Sánchez ha dato a intendere di essere persuaso che le cose non saranno più come prima della sua lettera. Ha parlato della Spagna come di un modello per il futuro, ma si capiva benissimo che era lui a sentirsi un modello per i leader di domani che non vogliono arrendersi all’antica nozione secondo cui la politica è sangue e merda. La Spagna da luogo buio dell’Europa, ha detto Sánchez, è diventata un esempio di libertà, democrazia, inclusione.

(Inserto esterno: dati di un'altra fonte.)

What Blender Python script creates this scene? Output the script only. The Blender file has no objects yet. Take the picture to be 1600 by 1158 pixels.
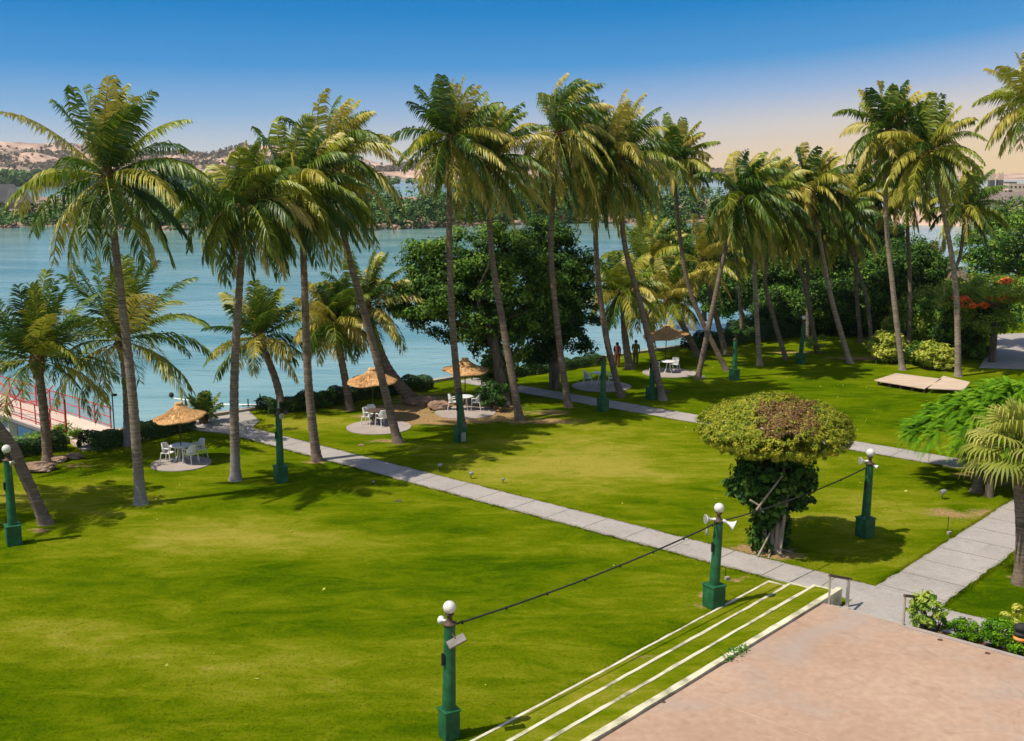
import bpy, math, random
import numpy as np
from mathutils import Vector
D = bpy.data; COL = bpy.context.scene.collection
SC = bpy.context.scene
R = math.radians

# ------------------------------------------------------------------ camera
F = 1743.0; PITCH = math.atan(309.0 / F); HCAM = 12.4
cam = D.cameras.new("camera"); cam_o = D.objects.new("camera", cam); COL.objects.link(cam_o)
cam.sensor_width = 36.0; cam.lens = 36.0 * F / 1600.0
cam.clip_start = 0.5; cam.clip_end = 12000
cam_o.location = (0, 0, HCAM); cam_o.rotation_euler = (math.pi / 2 - PITCH, 0, 0)
SC.camera = cam_o

# ------------------------------------------------------------------ sun + sky
SUN_EL = 59.0
sd = Vector((-0.913 * math.cos(R(SUN_EL)), -0.407 * math.cos(R(SUN_EL)), math.sin(R(SUN_EL))))
sun = D.lights.new("sun", 'SUN'); sun.energy = 5.0; sun.angle = R(0.6); sun.color = (1.0, 0.93, 0.80)
sun_o = D.objects.new("sun", sun); COL.objects.link(sun_o)
sun_o.rotation_euler = sd.to_track_quat('Z', 'Y').to_euler(); sun_o.location = (0, 0, 60)
W = D.worlds.new("World"); SC.world = W; W.use_nodes = True
nt = W.node_tree; nt.nodes.clear()
def N(nt, t, **k):
    n = nt.nodes.new(t)
    for a, b in k.items(): setattr(n, a, b)
    return n
def ramp(nt, stops, interp='LINEAR'):
    n = nt.nodes.new('ShaderNodeValToRGB'); cr = n.color_ramp; cr.interpolation = interp
    while len(cr.elements) < len(stops): cr.elements.new(0.5)
    for e, (p, c) in zip(cr.elements, stops):
        e.position = p; e.color = (c[0], c[1], c[2], 1)
    return n
def math_node(nt, op, a, b=None, clamp=False):
    n = nt.nodes.new('ShaderNodeMath'); n.operation = op; n.use_clamp = clamp
    for i, v in enumerate((a, b)):
        if v is None: continue
        if isinstance(v, (int, float)): n.inputs[i].default_value = v
        else: nt.links.new(v, n.inputs[i])
    return n.outputs[0]
sky = N(nt, 'ShaderNodeTexSky'); sky.sky_type = 'NISHITA'; sky.sun_disc = False
sky.sun_elevation = R(SUN_EL); sky.sun_rotation = math.atan2(sd.x, sd.y)
bgN = N(nt, 'ShaderNodeBackground'); bgN.inputs[1].default_value = 0.135
nt.links.new(sky.outputs[0], bgN.inputs[0])
tc = N(nt, 'ShaderNodeTexCoord'); sx = N(nt, 'ShaderNodeSeparateXYZ'); nt.links.new(tc.outputs['Generated'], sx.inputs[0])
xr = math_node(nt, 'MAXIMUM', sx.outputs[0], 0.0)
e = math_node(nt, 'SUBTRACT', sx.outputs[2], math_node(nt, 'MULTIPLY', math_node(nt, 'MULTIPLY', xr, xr), 0.17))
e = math_node(nt, 'ADD', math_node(nt, 'MULTIPLY', e, 5.0), 0.1)          # 0.1 = horizon
rL = ramp(nt, [(0.08, (.74, .70, .64)), (0.2, (.56, .62, .68)), (0.35, (.25, .46, .72)), (0.55, (.05, .30, .67)), (0.78, (.000, .22, .58)), (1.0, (.000, .17, .50))])
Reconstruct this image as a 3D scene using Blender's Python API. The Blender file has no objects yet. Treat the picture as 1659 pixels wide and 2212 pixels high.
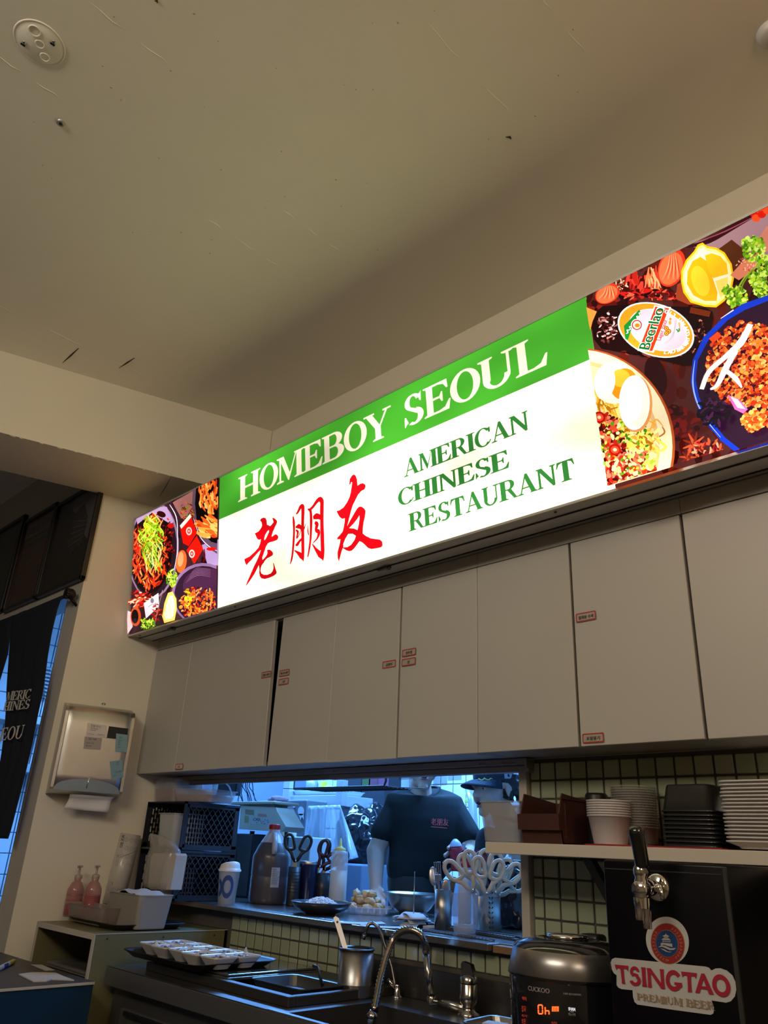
import bpy, bmesh, math, random
from mathutils import Vector, Matrix, Euler, noise
from mathutils.geometry import tessellate_polygon
random.seed(7)
SC = bpy.context.scene
COL = SC.collection
# ------------------------------------------------------------------ camera
FPX = 1662.78                                   # focal length in pixels of the 1659 x 2212 frame
EYE = Vector((0.0, 0.0, 1.45))
RW = Matrix(((0.71228731, 0.70039154, 0.0458091),
             (-0.25378597, 0.31784684, -0.91354587),
             (-0.65440008, 0.63908143, 0.40414782)))   # rows: camera right, down, forward
cam = bpy.data.cameras.new('camera')
cam.sensor_fit = 'VERTICAL'
cam.sensor_height = 36.0
cam.sensor_width = 27.0
cam.lens = 36.0 * FPX / 2212
cam.clip_start = 0.02
camo = bpy.data.objects.new('camera', cam)
COL.objects.link(camo)
rot = Matrix((RW[0], -RW[1], -RW[2])).transposed()
camo.matrix_world = Matrix.Translation(EYE) @ rot.to_4x4()
SC.camera = camo
# ------------------------------------------------------------------ world, lamps, exposure
w = bpy.data.worlds.new('world'); SC.world = w; w.use_nodes = True
w.node_tree.nodes['Background'].inputs[0].default_value = (0.75, 0.68, 0.58, 1)
w.node_tree.nodes['Background'].inputs[1].default_value = 0.02

def area(name, loc, aim, sx, sy, power, col):
    l = bpy.data.lights.new(name, 'AREA'); l.shape = 'RECTANGLE'; l.size = sx; l.size_y = sy
    l.energy = power; l.color = col
    o = bpy.data.objects.new(name, l); COL.objects.link(o); o.location = loc
    o.rotation_euler = (Vector(aim) - Vector(loc)).to_track_quat('-Z', 'Y').to_euler()
    return o
# the dining room's own lamps, behind and above the camera
area('dining_lamp_near', (-0.9, -1.3, 3.3), (-1.3, 1.9, 1.5), 1.6, 0.8, 22, (1.0, 0.87, 0.70))
area('dining_lamp_far', (1.9, -0.6, 3.3), (-1.6, 2.0, 1.6), 1.0, 1.0, 11, (1.0, 0.82, 0.62))
pl_ = bpy.data.lights.new('added_warm_lamp', 'POINT'); pl_.energy = 4; pl_.color = (1.0, 0.52, 0.22); pl_.shadow_soft_size = 0.12  # added unseen lamp, gives the ceiling its orange glow at upper right
po_ = bpy.data.objects.new('added_warm_lamp', pl_); COL.objects.link(po_); po_.location = (0.75, 0.55, 2.75)
# the cold tubes of the kitchen
area('kitchen_tube_right', (-2.2, 3.35, 2.75), (-2.4, 3.4, 1.0), 1.4, 0.4, 45, (0.13, 0.40, 1.0))
area('kitchen_tube_left', (-4.1, 3.2, 2.75), (-4.1, 3.5, 1.0), 1.4, 0.5, 85, (0.12, 0.38, 1.0))
SC.view_settings.view_transform = 'Standard'
SC.view_settings.look = 'None'
SC.view_settings.gamma = 1.0
SC.view_settings.use_curve_mapping = False
SC.view_settings.exposure = 1.12
SC.cycles.max_bounces = 8
SC.cycles.transparent_max_bounces = 12
SC.cycles.use_denoising = True
SC.cycles.sample_clamp_indirect = 4.0

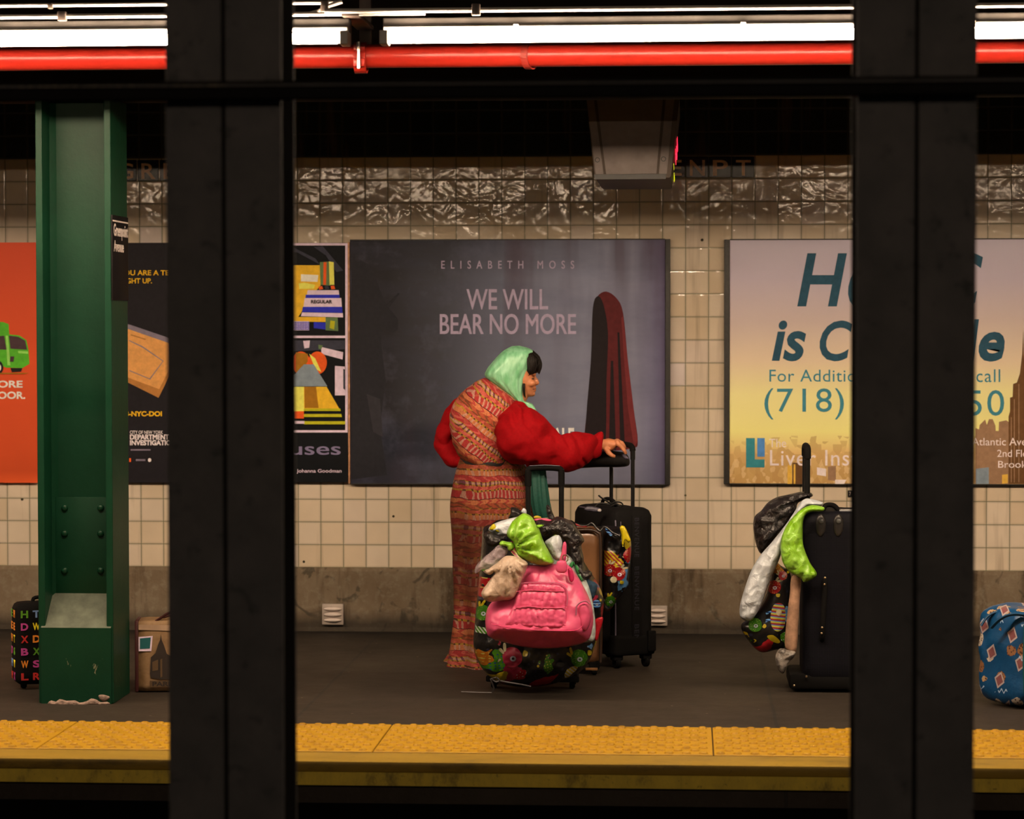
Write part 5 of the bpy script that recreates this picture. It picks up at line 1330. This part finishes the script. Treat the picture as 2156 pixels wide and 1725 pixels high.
bag('bin_liner_bag', 'black plastic bag corner sticking up left of the front trolley handle', [(1076, 1069), (1088, 1070), (1102, 1080), (1108, 1092), (1095, 1096), (1081, 1092), (1070, 1092), (1075, 1081)], 10.5, .02, M_BLKPL, wr=folds(.005, 22, 50, 2, 7), group='black plastic bags')
bag('tissue_scrap', 'small white scrap poking up beside the trolley handle pole', [(1097, 1077), (1102, 1070), (1108, 1074), (1108, 1084), (1101, 1082)], 10.47, .008, M_WHTPL, 'tissue', None, gs=.004)
bag('bin_liner_bag', 'crumpled black plastic bag heaped right of the lime bag', [(1128, 1100), (1139, 1094), (1156, 1098), (1172, 1088), (1190, 1092), (1204, 1099), (1216, 1114), (1230, 1137), (1224, 1149), (1229, 1175), (1230, 1198), (1244, 1203), (1246, 1212), (1232, 1224), (1216, 1208), (1204, 1182), (1196, 1150), (1186, 1136), (1170, 1126), (1152, 1132), (1140, 1124)], 10.37, .055, M_BLKPL, wr=addw(folds(.028, 26, 30, 1.5, 5), folds(.014, 60, -40, 1.5, 2)), group='black plastic bags')
bag('bin_liner_bag', 'thin black plastic tuft standing between the trolley poles', [(1150, 1066), (1156, 1064), (1163, 1078), (1168, 1094), (1158, 1096), (1152, 1084)], 10.55, .012, M_BLKPL, wr=folds(.003, 30, 80, 2, 7), group='black plastic bags', gs=.005)
bag('plastic_bag', 'white knotted plastic bag right of the lime bag, by the pink strap', [(1147, 1142), (1158, 1133), (1168, 1128), (1178, 1128), (1184, 1143), (1182, 1162), (1187, 1172), (1182, 1179), (1170, 1180), (1160, 1168), (1153, 1154)], 10.27, .025, M_WHTPL, wr=gather(1176, 1170, 10.27, 13, .006, 3, .06))
bag('cloth_scrap', 'small yellow cloth bit behind the lime bag under the pink strap', [(1124, 1088), (1132, 1086), (1140, 1090), (1136, 1093), (1126, 1093)], 10.46, .006, simple('amber_cloth', A(200, 150, 20), .6), 'cloth', None, gs=.004)
st = thing('webbing_strap', 'loose pale strap trailing from the front suitcase onto the floor', 'strap', tuple(P(1000, 1458, 10.42)))
M_STRAP = simple('pale_webbing', A(150, 128, 112), .6)
z_ = .006
def fl_(px, py, z):    # point at height z under a pixel
    d = ROT @ Vector(((px-IW/2)/FPX, -(py-IH/2)/FPX, -1.0)); k = (z-CAMZ)/d.z
    return (d.x*k, d.y*k, z)
newtube('strap_tail', [fl_(971, 1457, z_), fl_(1005, 1458, z_), fl_(1036, 1459, z_), tuple(P(1040, 1450, 10.40)), tuple(P(1037, 1440, 10.38)), tuple(P(1033, 1430, 10.37)), tuple(P(1045, 1427, 10.36)), tuple(P(1050, 1432, 10.37))], .0035, M_STRAP, st, 8, .5)
newtube('strap_loop', [tuple(P(x, y, 10.37)) for x, y in crom([(1036, 1430), (1044, 1436), (1051, 1433), (1046, 1427)], 4)], .003, M_STRAP, st, 8)
newtube('hem_cord', [tuple(P(x, y, 10.37)) for x, y in crom([(1053, 1434), (1075, 1438), (1100, 1442), (1118, 1446)], 4)], .003, M_STRAP, st, 8)

# ------------------------------------------------------------------ navy suitcase and what hangs on it (right)
YN = 10.68
xa_, xb_ = P(1690, 1250, 10.52).x, P(1985, 1250, 10.52).x
def mat_navy():
    t = NT('navy_woven_nylon'); p = t.pos(); v = t.vor(t.mapv(p, (1, .02, 1)), 150, .1)[0]
    c = t.mix(t.rng(v, .2, .5), (.0090, .0080, .0150, 1), (.004, .004, .007, 1)); t.bump(v, .5, .002)
    return t.out(c, .7, 0, .12)
M_NAVY = mat_navy()
t4 = thing('rolling_suitcase', 'large navy woven suitcase beside the right dark column', 'suitcase', ((xa_+xb_)/2, YN, 0), None)
MN = TM((xa_+xb_)/2, YN, 0); ztn = P(1740, 1077, 10.55).z; wN = xb_-xa_
softbox('body', (wN, .32, ztn-.03), .04, MN @ TM(0, 0, (ztn+.03)/2), M_NAVY, t4, 14, .002)
lx = lambda px: P(px, 1250, 10.52).x-(xa_+xb_)/2
newbox('base_bumper', (lx(1662), lx(1985), -.158, .15, .012, .075), M_RUBBER, t4, .015, M=MN)
local_tube('side_handle', crom([(lx(1736), -.158, P(0, 1213, 10.5).z), (lx(1736), -.178, P(0, 1222, 10.5).z), (lx(1734), -.184, P(0, 1270, 10.5).z), (lx(1731), -.178, P(0, 1325, 10.5).z), (lx(1731), -.158, P(0, 1336, 10.5).z)], 5), .011, MN, M_RUBBER, t4, 10)
for hy, hx in ((1217, 1737), (1231, 1736), (1322, 1731), (1334, 1730), (1425, 1698), (1444, 1672)):
    bm = bmesh.new(); sphere(bm, P(hx, hy, 10.488 if hy < 1400 else 10.512), (.005, .004, .005), 10); from_bm('rivet', bm, M_BRASS, t4, True)
for hx in (1728, 1765):
    sh = pillow('handle_mount', ell(hx, 1107, 12, 25, 20), 10.522, .010, simple('worn_black_plastic', (.020, .018, .017), .35), t4, gs=.007, closed_smooth=0)
    bm = bmesh.new(); sphere(bm, P(hx+1, 1098, 10.510), (.010, .004, .010), 12); from_bm('rivet', bm, simple('dull_stud', A(90, 80, 66), .4), sh, True)
pA = P(1700, 950, 10.60); zA = pA.z; xA = pA.x
for yy in (10.60, 10.80):
    newtube('handle_pole', [(xA, yy, ztn-.01), (xA, yy, zA-.004)], .0115, M_BLKGLOSS, t4, 12)
newtube('handle_grip', crom([(xA, 10.597, zA-.03), (xA, 10.600, zA), (xA, 10.63, zA+.012), (xA, 10.70, zA+.014), (xA, 10.77, zA+.012), (xA, 10.80, zA), (xA, 10.803, zA-.03)], 4), .0145, M_RUBBER, t4, 12)
newbox('top_trim', (lx(1768), lx(1830), -.12, -.08, ztn-.001, ztn+.006), simple('silver_trim', A(170, 150, 130), .35), t4, .002, M=MN)
local_tube('top_handle', crom([(lx(1734), -.10, ztn), (lx(1740), -.10, ztn+.022), (lx(1756), -.10, ztn+.022), (lx(1768), -.10, ztn)], 5), .010, MN, M_RUBBER, t4, 8)
GR = 'plastic bags hanging on the navy suitcase'
bag('bin_liner_bag', 'shiny black plastic bag hanging at upper left of the navy suitcase', [(1686, 1036), (1706, 1037), (1711, 1045), (1695, 1052), (1680, 1060), (1676, 1075), (1665, 1096), (1646, 1118), (1623, 1148), (1604, 1167), (1592, 1147), (1586, 1111), (1589, 1088), (1603, 1075), (1616, 1059), (1636, 1047), (1662, 1041)], 10.62, .08, M_BLKPL, group=GR, wr=addw(gather(1692, 1045, 10.62, 13, .018, 4, .3), folds(.014, 14, 45, 2, 1), folds(.007, 45, -20, 1.5, 8)), gs=.0075)
bag('plastic_bag', 'long white plastic bag drooping left of the navy suitcase', [(1684, 1060), (1697, 1050), (1712, 1052), (1732, 1058), (1728, 1066), (1700, 1068), (1680, 1085), (1661, 1106), (1643, 1172), (1626, 1211), (1616, 1238), (1600, 1280), (1580, 1307), (1561, 1302), (1557, 1282), (1565, 1248), (1582, 1201), (1602, 1168), (1625, 1142), (1652, 1108), (1670, 1082)], 10.52, .04, M_WHTPL, group=GR, wr=addw(folds(.013, 12, 62, 3.4, 2), folds(.005, 40, 0, 1.5, 2)), gs=.0075)
bag('plastic_bag', 'lime green plastic bag draped over the corner of the navy suitcase', [(1734, 1068), (1732, 1077), (1706, 1079), (1692, 1092), (1690, 1125), (1692, 1151), (1705, 1184), (1720, 1211), (1695, 1226), (1685, 1217), (1662, 1204), (1648, 1184), (1643, 1151), (1648, 1124), (1662, 1098), (1684, 1075), (1708, 1064)], 10.46, .03, M_LIME, group=GR, wr=addw(folds(.014, 14, 75, 3, 3), folds(.005, 40, 0, 1.5, 6)), gs=.0075)
bag('critter_print_bag', 'black critter print bag hanging low left of the navy suitcase', [(1629, 1184), (1645, 1192), (1662, 1204), (1668, 1237), (1666, 1283), (1656, 1358), (1630, 1369), (1600, 1373), (1574, 1347), (1560, 1318), (1580, 1300), (1606, 1268), (1620, 1228)], 10.58, .05, M_CRIT3, group='critter print bags', wr=folds(.010, 9, 60, 2, 5), gs=.010)
bag('cardboard_tube', 'worn brown cardboard roll strapped along the left side of the navy suitcase', [(1667, 1214), (1686, 1218), (1684, 1260), (1681, 1310), (1676, 1372), (1653, 1363), (1657, 1300), (1663, 1250)], 10.50, .02, M_CARD, 'cardboard', None, gs=.009)
bag('newspaper_wad', 'torn wad of paper and foil at the foot of the cardboard roll', [(1642, 1366), (1660, 1369), (1675, 1373), (1670, 1386), (1660, 1396), (1650, 1418), (1640, 1412), (1634, 1398), (1633, 1380)], 10.47, .02, plastic('crumpled_foil_paper', A(170, 140, 110), .35, b=1.0, c2=A(70, 60, 52)), 'paper', None, gs=.006, wr=folds(.008, 30, 30, 2, 2))

# ------------------------------------------------------------------ left: letter print suitcase
def letters_on(parent, M, w, h, z0, yy, cell, seed, mats, side='front'):
    rd = random.Random(seed); bm = bmesh.new(); us = []
    cols = int(w/cell); rows_ = int(h/cell); chars = 'WEDHOAXEULTRSB'
    for j in range(rows_):
        for i in range(cols):
            me = text_mesh(rd.choice(chars), .035)
            xs_ = [v.co.x for v in me.vertices]; ys_ = [v.co.y for v in me.vertices]
            m = rd.choice(range(len(mats))); cu = -w/2+(i+.5)*w/cols; cv = z0+(j+.5)*h/rows_
            s = cell*.62
            for v in me.vertices:
                u = ((v.co.x-min(xs_))/(max(xs_)-min(xs_))-.5)*s; q = ((v.co.y-min(ys_))/(max(ys_)-min(ys_))-.5)*s
                d = .0012*(v.co.z+.02)/.04
                v.co = M @ (Vector((cu+u, yy-d, cv+q)) if side == 'front' else Vector((yy-d, -(cu+u), cv+q)))
            n0 = len(bm.faces); bm.from_mesh(me); bpy.data.meshes.remove(me); bm.faces.ensure_lookup_table()
            for f in bm.faces[n0:]: f.material_index = m
    from_bm('letter_print', bm, mats, parent)
LM = [simple(n, A(*c, 1.7), .5) for n, c in (('yellow_letter_ink', (225, 180, 20)), ('pink_letter_ink', (190, 60, 110)), ('red_letter_ink', (190, 40, 30)), ('orange_letter_ink', (225, 120, 30)), ('green_letter_ink', (90, 130, 24)), ('grey_blue_letter_ink', (120, 130, 150)))]
RL = math.radians(24)
t5 = thing('rolling_suitcase', 'small black suitcase covered in coloured letters left of the green pillar', 'suitcase', tuple(P(92, 1452, 10.42))[:2]+(0,), None, RL)
c = P(96, 1400, 10.50); ML = TM(c.x, c.y, 0, RL)
hL = P(60, 1268, 10.45).z
softbox('body', (.26, .13, hL-.02), .03, ML @ TM(0, 0, (hL+.02)/2), M_BLKFAB, t5, 12, .002)
letters_on(t5, ML, .24, hL-.05, .03, -.0655, .048, 5, LM)
letters_on(t5, ML, .11, hL-.05, .03, -.1305, .05, 8, LM, 'side')
local_tube('top_handle', crom([(-.05, 0, hL-.004), (-.04, 0, hL+.015), (.04, 0, hL+.015), (.05, 0, hL-.004)], 4), .008, ML, M_RUBBER, t5, 8)
for s in (-1, 1): wheel(ML, s*.09, 0, t5, .018)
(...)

E ora deve mostrare a tutti come si difendono questi valori da chi porta la lotta politica anche là dove essa non dovrebbe entrare e cioè nei sentimenti.


Resta ora da vedere se, nel breve termine (in occasione delle elezioni catalane del 12 maggio e delle europee) e poi su un orizzonte più ampio, nell’elettorato prevarrà l’impressione che si sia trattato soltanto dell’esibizione narcisista di un premier tragediatore e inadeguato a cui hanno ceduto i nervi e che ha poi costruito tutta una sovrastruttura ideologica per non passare per un frignone oppure se sia stato un atto di coraggio a suo modo storico che potrà essere fondativo di un nuovo archetipo di politico sensibile più adatto allo Zeitgeist, avvenga questo “dall’alto” (il premier che incarna e promuove la necessità di diffondere nuovi modelli di comportamento professionale più sani e più moderni e che è tentato di aderire alla great resignation) o “dal basso” (secondo il più classico populismo contemporaneo sintetizzabile in un “Pedro, uno di noi”).